Subcultures and Resistance
How the Birmingham School read youth subcultures — mods, punks, skinheads — as symbolic resistance, fashioning style into a refusal of the dominant order.
Definition
A subculture, in this tradition, is a group, typically of working-class youth, that fashions a distinctive style as a symbolic, often spectacular response to its subordinate social position; resistance refers to the way such styles contest the dominant culture at the level of signs rather than direct politics.
Scope
This topic covers the cultural-studies theory of subcultures: the reading of working-class youth styles as symbolic resistance through ritual and bricolage, Hebdige's analysis of style, and the feminist critique of the field's neglect of girls. It does not cover later post-subcultural theory in depth, though it notes the debate.
Core questions
- How can clothing and music constitute political resistance?
- Is subcultural resistance real or merely symbolic and easily co-opted?
- Whose subcultures did the classic studies see, and whose did they miss?
Key theories
- Style as resistance and bricolage
- Hebdige read subcultural style as a coded, oppositional bricolage that disrupts dominant meanings, before being recuperated through commodification and labelling.

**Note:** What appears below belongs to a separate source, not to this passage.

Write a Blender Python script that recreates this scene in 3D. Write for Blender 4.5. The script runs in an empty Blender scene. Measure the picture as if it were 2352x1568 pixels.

- Resistance through rituals
- The Birmingham collection theorised youth subcultures as symbolic, ritualised attempts to resolve the contradictions of their parent class culture.
History
In the mid-1970s the Birmingham Centre theorised post-war British youth subcultures as forms of symbolic resistance, a project capped by Hebdige's influential 1979 study of style. Angela McRobbie soon criticised the field's masculine bias and inattention to girls' cultures, while later scholars questioned whether coherent subcultures still exist.
Debates
- Heroic resistance versus the missing girls
- Feminist critics, notably McRobbie, argued that the classic studies romanticised spectacular male subcultures and overlooked the gendered, domestic spaces of girls' cultures.
Key figures
- Dick Hebdige
- Stuart Hall
- Tony Jefferson
- Angela McRobbie
Related topics
Seminal works
- hebdige1995
- halljefferson1976
- mcrobbie1991
Frequently asked questions
- Why study fashion as resistance?
- Because for the Birmingham School subcultural style was a symbolic language through which subordinate groups expressed refusal of dominant norms, even without explicit political programmes.